TEXAS BRINGS EXPANDED BICMOS ACL LINE CLOSER TO ITS EUROPEAN CUSTOMERS

By CBR Staff Writer

The enhanced-performance implanted CMOS family of Advanced CMOS Logic functions, EPIC ACL, jointly developed by Dallas-based Texas Instruments and Philips’ Signetics subsidiary has, as reported briefly (CI No 865), expanded to incorporate 25 new ACL devices, bringing the total number in the logic family to 43. Texas Instruments claims that when combined with its recently developed BiCMOS bus-interface functions family, it will enable designers to develop systems that meet requirements of both low power dissipation and high performance by virtue of the BiCMOS process. The new design support tools are divided into groups of design aids and CMOS logic functions. New functions include gates, octal buffers/drivers, comparators, flip-flops and latches, while a number of manuals – a design reference guide entitled Advanced CMOS Logic Designer’s Handbook, an ACL data book and an ACL qualification book – form part of the design aids package. Other design aids include an ACL system evaluation board which can simulate a range of system environments and demonstrate the effects of noise switching on data integrity by altering transmission line length, output loading and operating frequency. The company took time out to proselytise its practice of putting the soldering pins in the centre of the components throughout the ACL range, saying that the configuration reduces simultaneous switching noise spikes – the microelectronic counterparts of those electric blips that momentarily disturb your TV picture or FM radio reception, but which can generate errors or cause permanent damage on a chip – by 50% without experiencing performance degradation, thus eliminating the need to redesign systems with the addition of passive suppression components.
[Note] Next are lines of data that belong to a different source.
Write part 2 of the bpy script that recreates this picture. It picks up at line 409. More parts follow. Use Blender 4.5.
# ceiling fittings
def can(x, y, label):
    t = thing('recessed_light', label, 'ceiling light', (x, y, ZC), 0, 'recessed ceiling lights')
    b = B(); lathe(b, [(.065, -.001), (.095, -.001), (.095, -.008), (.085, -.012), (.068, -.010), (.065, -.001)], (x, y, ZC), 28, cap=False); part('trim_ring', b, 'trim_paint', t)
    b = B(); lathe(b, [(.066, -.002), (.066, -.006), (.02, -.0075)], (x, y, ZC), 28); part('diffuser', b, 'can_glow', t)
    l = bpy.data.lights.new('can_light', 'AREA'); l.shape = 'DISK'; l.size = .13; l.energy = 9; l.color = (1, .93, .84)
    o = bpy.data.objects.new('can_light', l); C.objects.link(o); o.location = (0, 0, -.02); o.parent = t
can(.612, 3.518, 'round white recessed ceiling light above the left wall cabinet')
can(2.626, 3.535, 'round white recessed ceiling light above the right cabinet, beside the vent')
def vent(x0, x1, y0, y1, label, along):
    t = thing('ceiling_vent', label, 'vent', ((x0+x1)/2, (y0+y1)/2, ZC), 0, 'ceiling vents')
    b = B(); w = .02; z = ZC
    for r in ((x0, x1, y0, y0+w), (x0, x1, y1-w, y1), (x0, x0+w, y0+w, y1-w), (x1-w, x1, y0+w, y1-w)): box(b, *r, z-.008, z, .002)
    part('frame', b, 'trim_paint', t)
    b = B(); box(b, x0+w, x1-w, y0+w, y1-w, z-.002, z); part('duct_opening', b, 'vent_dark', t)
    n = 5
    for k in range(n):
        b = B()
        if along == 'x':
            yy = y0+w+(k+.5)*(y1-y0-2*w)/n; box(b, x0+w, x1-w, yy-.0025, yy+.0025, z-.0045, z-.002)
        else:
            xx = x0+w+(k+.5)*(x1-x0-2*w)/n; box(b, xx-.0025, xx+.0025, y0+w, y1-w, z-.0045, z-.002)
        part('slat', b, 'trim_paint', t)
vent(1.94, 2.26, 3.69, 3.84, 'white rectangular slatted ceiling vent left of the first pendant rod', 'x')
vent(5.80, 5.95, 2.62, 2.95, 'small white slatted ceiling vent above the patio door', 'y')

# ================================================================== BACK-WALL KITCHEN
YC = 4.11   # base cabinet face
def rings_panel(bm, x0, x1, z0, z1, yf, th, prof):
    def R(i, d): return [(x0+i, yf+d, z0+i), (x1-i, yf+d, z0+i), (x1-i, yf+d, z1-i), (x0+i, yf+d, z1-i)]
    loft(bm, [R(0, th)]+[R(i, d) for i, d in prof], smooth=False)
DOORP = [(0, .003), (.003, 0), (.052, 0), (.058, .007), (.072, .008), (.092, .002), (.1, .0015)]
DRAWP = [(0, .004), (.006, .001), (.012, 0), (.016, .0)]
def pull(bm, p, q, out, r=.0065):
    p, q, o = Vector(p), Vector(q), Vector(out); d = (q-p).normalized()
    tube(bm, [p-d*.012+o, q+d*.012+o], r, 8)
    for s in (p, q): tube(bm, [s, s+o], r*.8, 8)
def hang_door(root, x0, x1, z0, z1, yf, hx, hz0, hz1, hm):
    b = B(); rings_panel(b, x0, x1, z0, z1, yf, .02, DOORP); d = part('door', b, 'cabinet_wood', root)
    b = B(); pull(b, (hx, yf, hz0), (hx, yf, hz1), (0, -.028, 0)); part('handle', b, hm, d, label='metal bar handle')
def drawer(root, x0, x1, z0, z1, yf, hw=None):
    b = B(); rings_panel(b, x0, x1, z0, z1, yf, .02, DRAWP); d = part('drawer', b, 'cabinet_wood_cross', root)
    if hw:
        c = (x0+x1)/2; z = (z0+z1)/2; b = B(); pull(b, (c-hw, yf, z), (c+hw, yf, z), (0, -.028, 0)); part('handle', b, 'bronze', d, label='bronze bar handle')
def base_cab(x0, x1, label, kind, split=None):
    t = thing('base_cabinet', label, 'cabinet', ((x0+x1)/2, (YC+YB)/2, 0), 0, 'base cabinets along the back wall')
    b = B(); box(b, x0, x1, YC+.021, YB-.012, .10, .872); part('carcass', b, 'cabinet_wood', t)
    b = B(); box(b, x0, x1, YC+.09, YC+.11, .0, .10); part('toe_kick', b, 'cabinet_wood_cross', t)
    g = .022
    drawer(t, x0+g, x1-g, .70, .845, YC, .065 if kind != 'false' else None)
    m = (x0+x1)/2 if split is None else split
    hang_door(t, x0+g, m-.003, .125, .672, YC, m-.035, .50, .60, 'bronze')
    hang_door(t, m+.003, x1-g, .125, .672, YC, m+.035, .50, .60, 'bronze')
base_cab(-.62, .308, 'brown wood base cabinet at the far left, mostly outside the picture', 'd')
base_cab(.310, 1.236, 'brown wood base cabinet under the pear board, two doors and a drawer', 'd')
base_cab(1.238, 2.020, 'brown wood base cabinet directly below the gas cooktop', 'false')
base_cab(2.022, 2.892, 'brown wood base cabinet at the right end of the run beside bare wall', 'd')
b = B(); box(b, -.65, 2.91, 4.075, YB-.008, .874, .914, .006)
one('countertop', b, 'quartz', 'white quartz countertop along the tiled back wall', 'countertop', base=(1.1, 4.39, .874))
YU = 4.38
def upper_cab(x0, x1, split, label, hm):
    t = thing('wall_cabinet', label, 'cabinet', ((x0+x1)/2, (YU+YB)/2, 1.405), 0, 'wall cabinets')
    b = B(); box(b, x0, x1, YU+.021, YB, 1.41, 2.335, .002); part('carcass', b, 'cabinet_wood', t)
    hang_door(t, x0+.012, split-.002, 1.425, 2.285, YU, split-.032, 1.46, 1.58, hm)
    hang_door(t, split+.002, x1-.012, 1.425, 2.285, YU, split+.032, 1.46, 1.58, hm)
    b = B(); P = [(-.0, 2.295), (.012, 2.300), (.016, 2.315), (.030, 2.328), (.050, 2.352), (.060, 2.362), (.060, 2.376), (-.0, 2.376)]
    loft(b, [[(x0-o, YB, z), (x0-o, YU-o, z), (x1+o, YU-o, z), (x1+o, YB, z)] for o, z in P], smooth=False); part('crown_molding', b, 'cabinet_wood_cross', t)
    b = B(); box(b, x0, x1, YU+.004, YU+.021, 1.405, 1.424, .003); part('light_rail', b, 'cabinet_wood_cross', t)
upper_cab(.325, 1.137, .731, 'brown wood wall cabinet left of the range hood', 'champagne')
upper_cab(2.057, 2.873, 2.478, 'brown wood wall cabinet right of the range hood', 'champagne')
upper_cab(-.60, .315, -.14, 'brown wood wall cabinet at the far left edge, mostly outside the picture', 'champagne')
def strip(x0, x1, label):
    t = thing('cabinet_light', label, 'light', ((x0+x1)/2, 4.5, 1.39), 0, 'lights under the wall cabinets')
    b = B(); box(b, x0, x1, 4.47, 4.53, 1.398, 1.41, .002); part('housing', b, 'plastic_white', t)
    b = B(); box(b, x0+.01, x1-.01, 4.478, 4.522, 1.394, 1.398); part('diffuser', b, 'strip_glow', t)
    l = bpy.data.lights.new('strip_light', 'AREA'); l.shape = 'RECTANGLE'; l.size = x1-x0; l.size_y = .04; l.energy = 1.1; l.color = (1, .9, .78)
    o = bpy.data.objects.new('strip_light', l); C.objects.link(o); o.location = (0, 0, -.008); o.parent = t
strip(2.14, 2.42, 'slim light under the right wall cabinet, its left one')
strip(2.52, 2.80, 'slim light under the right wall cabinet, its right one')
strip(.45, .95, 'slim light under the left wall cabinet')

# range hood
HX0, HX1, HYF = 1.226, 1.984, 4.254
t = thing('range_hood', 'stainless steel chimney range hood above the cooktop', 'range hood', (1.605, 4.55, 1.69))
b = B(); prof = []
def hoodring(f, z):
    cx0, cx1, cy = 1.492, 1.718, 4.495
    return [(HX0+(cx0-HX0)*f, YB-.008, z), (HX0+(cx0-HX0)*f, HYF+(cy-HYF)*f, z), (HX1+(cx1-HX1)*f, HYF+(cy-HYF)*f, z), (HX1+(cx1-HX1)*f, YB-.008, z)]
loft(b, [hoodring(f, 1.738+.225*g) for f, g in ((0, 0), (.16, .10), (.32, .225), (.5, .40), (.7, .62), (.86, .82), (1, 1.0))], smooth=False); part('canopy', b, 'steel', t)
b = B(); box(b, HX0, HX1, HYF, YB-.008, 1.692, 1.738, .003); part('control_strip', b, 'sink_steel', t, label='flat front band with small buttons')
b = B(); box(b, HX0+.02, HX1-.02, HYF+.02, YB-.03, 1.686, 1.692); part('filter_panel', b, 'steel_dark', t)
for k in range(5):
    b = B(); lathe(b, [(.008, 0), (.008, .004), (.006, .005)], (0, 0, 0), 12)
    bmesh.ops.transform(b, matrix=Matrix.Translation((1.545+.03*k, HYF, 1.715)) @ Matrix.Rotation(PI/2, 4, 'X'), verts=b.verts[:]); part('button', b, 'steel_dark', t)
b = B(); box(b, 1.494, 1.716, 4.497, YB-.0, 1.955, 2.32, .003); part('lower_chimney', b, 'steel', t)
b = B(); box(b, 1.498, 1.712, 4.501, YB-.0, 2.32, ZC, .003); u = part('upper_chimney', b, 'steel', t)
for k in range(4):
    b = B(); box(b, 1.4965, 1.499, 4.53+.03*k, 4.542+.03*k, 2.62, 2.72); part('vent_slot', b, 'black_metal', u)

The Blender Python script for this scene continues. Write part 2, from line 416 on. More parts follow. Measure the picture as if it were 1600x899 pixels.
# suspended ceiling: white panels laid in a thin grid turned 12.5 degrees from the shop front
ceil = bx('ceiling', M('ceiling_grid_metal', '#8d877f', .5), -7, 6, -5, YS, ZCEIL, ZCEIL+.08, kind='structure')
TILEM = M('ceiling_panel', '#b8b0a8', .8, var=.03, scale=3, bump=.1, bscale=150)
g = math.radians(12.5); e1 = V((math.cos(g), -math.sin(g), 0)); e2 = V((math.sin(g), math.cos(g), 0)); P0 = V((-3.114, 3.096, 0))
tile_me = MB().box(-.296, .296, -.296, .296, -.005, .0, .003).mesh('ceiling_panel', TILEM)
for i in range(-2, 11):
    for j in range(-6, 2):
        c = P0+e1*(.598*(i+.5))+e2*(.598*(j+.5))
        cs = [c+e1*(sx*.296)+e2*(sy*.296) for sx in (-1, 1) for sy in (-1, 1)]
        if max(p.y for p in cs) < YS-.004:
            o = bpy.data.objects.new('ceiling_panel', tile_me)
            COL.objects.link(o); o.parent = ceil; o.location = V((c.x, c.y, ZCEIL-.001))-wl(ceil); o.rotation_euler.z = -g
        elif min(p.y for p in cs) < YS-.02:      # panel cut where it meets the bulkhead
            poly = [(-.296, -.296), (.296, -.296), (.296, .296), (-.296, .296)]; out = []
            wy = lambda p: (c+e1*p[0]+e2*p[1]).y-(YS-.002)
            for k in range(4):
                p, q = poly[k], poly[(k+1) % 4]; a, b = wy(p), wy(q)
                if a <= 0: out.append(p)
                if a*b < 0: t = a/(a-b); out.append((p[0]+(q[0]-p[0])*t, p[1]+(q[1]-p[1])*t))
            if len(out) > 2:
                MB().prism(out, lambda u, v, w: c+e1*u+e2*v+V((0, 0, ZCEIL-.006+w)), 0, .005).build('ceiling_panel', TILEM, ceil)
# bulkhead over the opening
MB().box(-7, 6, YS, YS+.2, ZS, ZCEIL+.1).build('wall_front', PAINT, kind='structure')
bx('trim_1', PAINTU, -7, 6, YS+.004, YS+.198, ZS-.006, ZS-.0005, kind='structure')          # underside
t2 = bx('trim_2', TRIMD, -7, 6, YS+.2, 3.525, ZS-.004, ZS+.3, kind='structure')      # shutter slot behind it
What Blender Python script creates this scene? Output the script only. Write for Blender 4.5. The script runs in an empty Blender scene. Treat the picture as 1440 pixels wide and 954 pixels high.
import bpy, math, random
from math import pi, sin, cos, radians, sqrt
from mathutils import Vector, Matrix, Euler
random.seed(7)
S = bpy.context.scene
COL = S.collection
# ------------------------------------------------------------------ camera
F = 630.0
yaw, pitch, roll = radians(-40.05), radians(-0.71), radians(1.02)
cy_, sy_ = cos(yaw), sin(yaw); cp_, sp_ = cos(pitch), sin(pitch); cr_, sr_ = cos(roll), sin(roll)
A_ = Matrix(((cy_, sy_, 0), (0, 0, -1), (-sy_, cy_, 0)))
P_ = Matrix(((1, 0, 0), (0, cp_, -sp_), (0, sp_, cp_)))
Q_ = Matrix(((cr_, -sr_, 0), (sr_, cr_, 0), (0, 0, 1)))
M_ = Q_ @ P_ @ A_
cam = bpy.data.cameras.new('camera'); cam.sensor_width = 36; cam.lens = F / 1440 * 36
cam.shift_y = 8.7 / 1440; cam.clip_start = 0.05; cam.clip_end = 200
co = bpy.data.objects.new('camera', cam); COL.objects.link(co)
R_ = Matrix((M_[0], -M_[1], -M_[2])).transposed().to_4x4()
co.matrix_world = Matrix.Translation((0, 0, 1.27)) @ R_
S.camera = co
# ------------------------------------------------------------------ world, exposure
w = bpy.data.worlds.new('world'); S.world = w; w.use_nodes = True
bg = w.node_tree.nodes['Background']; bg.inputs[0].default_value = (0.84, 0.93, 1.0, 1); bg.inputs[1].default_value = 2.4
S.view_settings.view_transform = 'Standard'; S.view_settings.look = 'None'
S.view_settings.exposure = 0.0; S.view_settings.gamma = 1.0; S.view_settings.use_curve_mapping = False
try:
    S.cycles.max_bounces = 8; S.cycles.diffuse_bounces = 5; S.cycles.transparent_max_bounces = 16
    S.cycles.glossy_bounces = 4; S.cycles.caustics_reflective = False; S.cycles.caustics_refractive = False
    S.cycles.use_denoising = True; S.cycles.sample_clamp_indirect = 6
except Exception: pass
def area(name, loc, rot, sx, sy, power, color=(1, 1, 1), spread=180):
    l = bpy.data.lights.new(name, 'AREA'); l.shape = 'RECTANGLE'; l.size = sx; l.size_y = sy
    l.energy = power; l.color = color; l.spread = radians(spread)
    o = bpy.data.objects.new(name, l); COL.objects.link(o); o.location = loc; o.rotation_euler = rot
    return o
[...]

In order to supply European manufacturers with accessible fabrication, packaging and testing facilities, Texas Instruments is expanding its European bases in West Germany and Portugal. The company has spent $1m on updating equipment in Freising, West Germany where it estimates 31% of its ACL chips will now be designed, and over $4m on its packaging and testing plant in Oporto, Portugal, where 70% of European ACL units will now be assembled.